Reading

Section 3.3 of Programming Language Pragmatics

Homework

NO HW.

Single Global Scope (review)

We discussed this in detail in our previous class. This is what we might expect from, for example, a simple calculator program. From an implementation side, this means that we keep a single global symbol table --- i.e. a structure that maps names to values.

Dynamic Scope - Central Reference Table (review)

We discussed this in detail in our previous class and you are implemented (a slightly simplified version) of this for lab. From the semantics side, dynamic scope means that a non-local reference of a name 'x' in function 'f' refers to the binding of 'x' that was in scope when the function 'f' was called. From the implementation side, this means that we keep track of bindings in a single global structure that maps names to stacks of values. This data strucure is called a central reference table. This is actually a very simple mechanism, from an implentation perspective, which is nice. The only complexifying issue is that we need to track when variables come to the end of their scope so that we know to pop them off the stack. This is the thing I did not ask you to do in lab. It requires a step in between constructing the AST and actually eval/exec-ing the AST. This "analysis" stage traverses the AST finding "new" statments with a parent block node, and adding a new "endscope" node to the end of the block that reminds the block which names to pop. I decided this was a bit more work than I wanted for the lab, but maybe it's too bad we didn't do it. First off, then we'd really have a full dynamic scope implementation ... which is cool. Second of all, the idea of analysing code by traversing the AST is really important!

Lexical Scope - (review)

The semantics of lexical scope are that non-local references resolve to the binding that was in scope at the point at which the function was defined (as opposed to when the function was called). Note that the languages you're used to all use lexical (aka static) scoping. So how about implementation? Well ... that's tricky. We'll look at several different scenarios

Lexical Scope - Locals and Globals only

Recall that Standard C allows only local scope, i.e. the local variables in a function, and global scope, i.e. one global symbol table. In other words, the only non-local references that are allowed are global variables. Pragmatically, this means that you cannot define functions within other functions (this is often referred to as "nested functions"). By limiting functions to being defined only in the global scope, C ensures that non-local references can only refer to global variables under the lexical scoping rules. So presto - local and global scope only! But how to implement this?

Easy ... this is the good old call stack you know and love!
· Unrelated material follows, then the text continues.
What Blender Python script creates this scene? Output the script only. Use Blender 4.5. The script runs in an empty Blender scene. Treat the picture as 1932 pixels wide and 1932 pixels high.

Each function call results in a new record being pushed to the call stack. Each record on the stack is its own scope - basically its own symbol table. Give a name, either that name is a local binding, i.e. you get the value from the mini-symbol table that is the function call stack record, or it is global. Those are the only options. We can see this in action with the following program:

int y = 10;

int f(int x) { return x + y; }

int g(int z) {
  int x = 5;
  return f(x+1);
}

int main() {
  g(2);
}

Lexical Scope - nested functions

The good old call stack as per the previous section is not quite enough when we allow nested functions, i.e. functions defined within functions. Pascal, for example, allows this, as does gcc's default (and non-standard!) C complier. With nested functions we may have non-local references that are not global. Concretely, consider the following modification of the program from the previous section, where we've nested the defintion of f within the definition of g, and we've changed f to return x + y + z.
int y = 10;

int g(int z) {
  int x = 5;
  int f(int x) { return x + y + z; }
  return f(x+1);
}

int main() {
  g(2);
}
The interesting part to this is that the "z" referred to in f's return statement is not a local binding, nor is it a global binding. The semantics of lexical scope are that we must use the binding that is in scope when f is defined, and f is defined inside g. This means the z binding we are referring to is the parameter to the function g. So our good old call stack doesn't work, since we won't find the binding for z in f's call stack record nor in the global symbol table. We need a little more.

The way lexical scoping is usually handled when nested function definitions are allowed is that the call stack record for a function with a defintion that is nested within another function (like f is nested in g in the above example) is augmented with a pointer to the stack record for the function call in which it was defined. So at the point at which x + z + z is evaluated the picture looks like this:

So now when we evaluate x + y + z, the x is local (i.e. we find it in the call stack record for f), the z is not local, but we follow the parent pointer down and find it in the call stack record for the parent (i.e. g), and y is not local, nor do we find it in the parent, so it must be global --- and we find it in the global symbol table.

So life is good! We can implement lexical scope with nested scopes - which are really functions that get created at runtime, which is cool! However, true first class functions would mean also being able to return the function f from g. Note, not returning the result of calling f, rather actually returning the function f. And what we'll see next class is that this causes serious trouble! So we're not done with lexical scope yet!